WHAT TO WORK ON: The data below is to be returned in full and exactly.

PROVIDED DATA:
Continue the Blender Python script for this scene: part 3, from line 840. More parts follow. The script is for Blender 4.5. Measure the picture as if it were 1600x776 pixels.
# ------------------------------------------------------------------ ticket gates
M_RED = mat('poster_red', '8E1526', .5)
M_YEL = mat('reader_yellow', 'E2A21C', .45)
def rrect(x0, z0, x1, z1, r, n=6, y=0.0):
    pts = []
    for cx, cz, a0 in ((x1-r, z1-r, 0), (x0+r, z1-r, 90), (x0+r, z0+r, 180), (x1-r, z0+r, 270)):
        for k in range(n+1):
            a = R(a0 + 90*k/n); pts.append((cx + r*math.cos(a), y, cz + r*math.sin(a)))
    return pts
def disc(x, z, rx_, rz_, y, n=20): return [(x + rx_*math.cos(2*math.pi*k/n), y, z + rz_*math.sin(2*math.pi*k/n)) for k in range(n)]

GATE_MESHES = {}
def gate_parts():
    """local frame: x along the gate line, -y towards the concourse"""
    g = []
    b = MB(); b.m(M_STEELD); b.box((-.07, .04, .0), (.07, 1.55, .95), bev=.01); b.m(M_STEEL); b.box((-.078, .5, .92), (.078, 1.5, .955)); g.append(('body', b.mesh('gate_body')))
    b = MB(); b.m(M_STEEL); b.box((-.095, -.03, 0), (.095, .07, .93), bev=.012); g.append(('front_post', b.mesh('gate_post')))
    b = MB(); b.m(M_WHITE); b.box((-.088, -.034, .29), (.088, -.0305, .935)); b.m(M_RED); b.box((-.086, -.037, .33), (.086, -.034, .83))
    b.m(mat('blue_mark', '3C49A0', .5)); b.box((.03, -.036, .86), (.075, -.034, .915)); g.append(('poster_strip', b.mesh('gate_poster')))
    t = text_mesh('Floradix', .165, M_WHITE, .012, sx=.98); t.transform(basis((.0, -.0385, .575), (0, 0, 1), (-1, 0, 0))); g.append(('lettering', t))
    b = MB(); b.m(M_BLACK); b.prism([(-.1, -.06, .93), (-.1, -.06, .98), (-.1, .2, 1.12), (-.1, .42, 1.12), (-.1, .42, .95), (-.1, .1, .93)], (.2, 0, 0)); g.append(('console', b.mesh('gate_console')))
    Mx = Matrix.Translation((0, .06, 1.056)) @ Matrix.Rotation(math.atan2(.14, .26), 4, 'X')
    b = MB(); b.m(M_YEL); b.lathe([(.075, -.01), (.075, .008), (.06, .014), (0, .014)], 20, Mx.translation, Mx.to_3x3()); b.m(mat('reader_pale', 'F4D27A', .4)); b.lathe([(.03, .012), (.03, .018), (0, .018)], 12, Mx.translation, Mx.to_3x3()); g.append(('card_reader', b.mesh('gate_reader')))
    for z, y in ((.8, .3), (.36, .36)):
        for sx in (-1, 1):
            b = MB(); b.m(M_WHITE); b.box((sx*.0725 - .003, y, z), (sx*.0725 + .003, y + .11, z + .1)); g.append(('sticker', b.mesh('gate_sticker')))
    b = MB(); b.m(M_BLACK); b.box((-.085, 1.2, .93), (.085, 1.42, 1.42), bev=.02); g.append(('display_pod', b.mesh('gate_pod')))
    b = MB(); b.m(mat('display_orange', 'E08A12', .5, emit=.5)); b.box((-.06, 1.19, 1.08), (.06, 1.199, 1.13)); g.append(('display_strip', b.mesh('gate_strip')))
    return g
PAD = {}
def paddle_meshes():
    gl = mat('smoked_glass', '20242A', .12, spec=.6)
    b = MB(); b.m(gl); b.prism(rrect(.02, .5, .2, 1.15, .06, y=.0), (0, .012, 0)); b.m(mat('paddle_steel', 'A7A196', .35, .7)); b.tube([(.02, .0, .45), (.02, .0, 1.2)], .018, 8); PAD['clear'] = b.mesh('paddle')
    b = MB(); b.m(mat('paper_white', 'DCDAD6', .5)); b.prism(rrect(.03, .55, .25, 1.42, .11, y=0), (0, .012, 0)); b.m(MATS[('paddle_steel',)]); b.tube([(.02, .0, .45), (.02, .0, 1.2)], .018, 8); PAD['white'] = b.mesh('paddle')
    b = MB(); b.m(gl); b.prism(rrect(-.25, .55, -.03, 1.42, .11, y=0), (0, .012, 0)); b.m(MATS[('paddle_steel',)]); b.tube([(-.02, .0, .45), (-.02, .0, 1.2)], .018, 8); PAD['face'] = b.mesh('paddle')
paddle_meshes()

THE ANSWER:
Continue the Blender Python script for this scene: part 3, from line 840. More parts follow. The script is for Blender 4.5. Measure the picture as if it were 1600x776 pixels.
# ------------------------------------------------------------------ ticket gates
M_RED = mat('poster_red', '8E1526', .5)
M_YEL = mat('reader_yellow', 'E2A21C', .45)
def rrect(x0, z0, x1, z1, r, n=6, y=0.0):
    pts = []
    for cx, cz, a0 in ((x1-r, z1-r, 0), (x0+r, z1-r, 90), (x0+r, z0+r, 180), (x1-r, z0+r, 270)):
        for k in range(n+1):
            a = R(a0 + 90*k/n); pts.append((cx + r*math.cos(a), y, cz + r*math.sin(a)))
    return pts
def disc(x, z, rx_, rz_, y, n=20): return [(x + rx_*math.cos(2*math.pi*k/n), y, z + rz_*math.sin(2*math.pi*k/n)) for k in range(n)]

GATE_MESHES = {}
def gate_parts():
    """local frame: x along the gate line, -y towards the concourse"""
    g = []
    b = MB(); b.m(M_STEELD); b.box((-.07, .04, .0), (.07, 1.55, .95), bev=.01); b.m(M_STEEL); b.box((-.078, .5, .92), (.078, 1.5, .955)); g.append(('body', b.mesh('gate_body')))
    b = MB(); b.m(M_STEEL); b.box((-.095, -.03, 0), (.095, .07, .93), bev=.012); g.append(('front_post', b.mesh('gate_post')))
    b = MB(); b.m(M_WHITE); b.box((-.088, -.034, .29), (.088, -.0305, .935)); b.m(M_RED); b.box((-.086, -.037, .33), (.086, -.034, .83))
    b.m(mat('blue_mark', '3C49A0', .5)); b.box((.03, -.036, .86), (.075, -.034, .915)); g.append(('poster_strip', b.mesh('gate_poster')))
    t = text_mesh('Floradix', .165, M_WHITE, .012, sx=.98); t.transform(basis((.0, -.0385, .575), (0, 0, 1), (-1, 0, 0))); g.append(('lettering', t))
    b = MB(); b.m(M_BLACK); b.prism([(-.1, -.06, .93), (-.1, -.06, .98), (-.1, .2, 1.12), (-.1, .42, 1.12), (-.1, .42, .95), (-.1, .1, .93)], (.2, 0, 0)); g.append(('console', b.mesh('gate_console')))
    Mx = Matrix.Translation((0, .06, 1.056)) @ Matrix.Rotation(math.atan2(.14, .26), 4, 'X')
    b = MB(); b.m(M_YEL); b.lathe([(.075, -.01), (.075, .008), (.06, .014), (0, .014)], 20, Mx.translation, Mx.to_3x3()); b.m(mat('reader_pale', 'F4D27A', .4)); b.lathe([(.03, .012), (.03, .018), (0, .018)], 12, Mx.translation, Mx.to_3x3()); g.append(('card_reader', b.mesh('gate_reader')))
    for z, y in ((.8, .3), (.36, .36)):
        for sx in (-1, 1):
            b = MB(); b.m(M_WHITE); b.box((sx*.0725 - .003, y, z), (sx*.0725 + .003, y + .11, z + .1)); g.append(('sticker', b.mesh('gate_sticker')))
    b = MB(); b.m(M_BLACK); b.box((-.085, 1.2, .93), (.085, 1.42, 1.42), bev=.02); g.append(('display_pod', b.mesh('gate_pod')))
    b = MB(); b.m(mat('display_orange', 'E08A12', .5, emit=.5)); b.box((-.06, 1.19, 1.08), (.06, 1.199, 1.13)); g.append(('display_strip', b.mesh('gate_strip')))
    return g
PAD = {}
def paddle_meshes():
    gl = mat('smoked_glass', '20242A', .12, spec=.6)
    b = MB(); b.m(gl); b.prism(rrect(.02, .5, .2, 1.15, .06, y=.0), (0, .012, 0)); b.m(mat('paddle_steel', 'A7A196', .35, .7)); b.tube([(.02, .0, .45), (.02, .0, 1.2)], .018, 8); PAD['clear'] = b.mesh('paddle')
    b = MB(); b.m(mat('paper_white', 'DCDAD6', .5)); b.prism(rrect(.03, .55, .25, 1.42, .11, y=0), (0, .012, 0)); b.m(MATS[('paddle_steel',)]); b.tube([(.02, .0, .45), (.02, .0, 1.2)], .018, 8); PAD['white'] = b.mesh('paddle')
    b = MB(); b.m(gl); b.prism(rrect(-.25, .55, -.03, 1.42, .11, y=0), (0, .012, 0)); b.m(MATS[('paddle_steel',)]); b.tube([(-.02, .0, .45), (-.02, .0, 1.2)], .018, 8); PAD['face'] = b.mesh('paddle')
paddle_meshes()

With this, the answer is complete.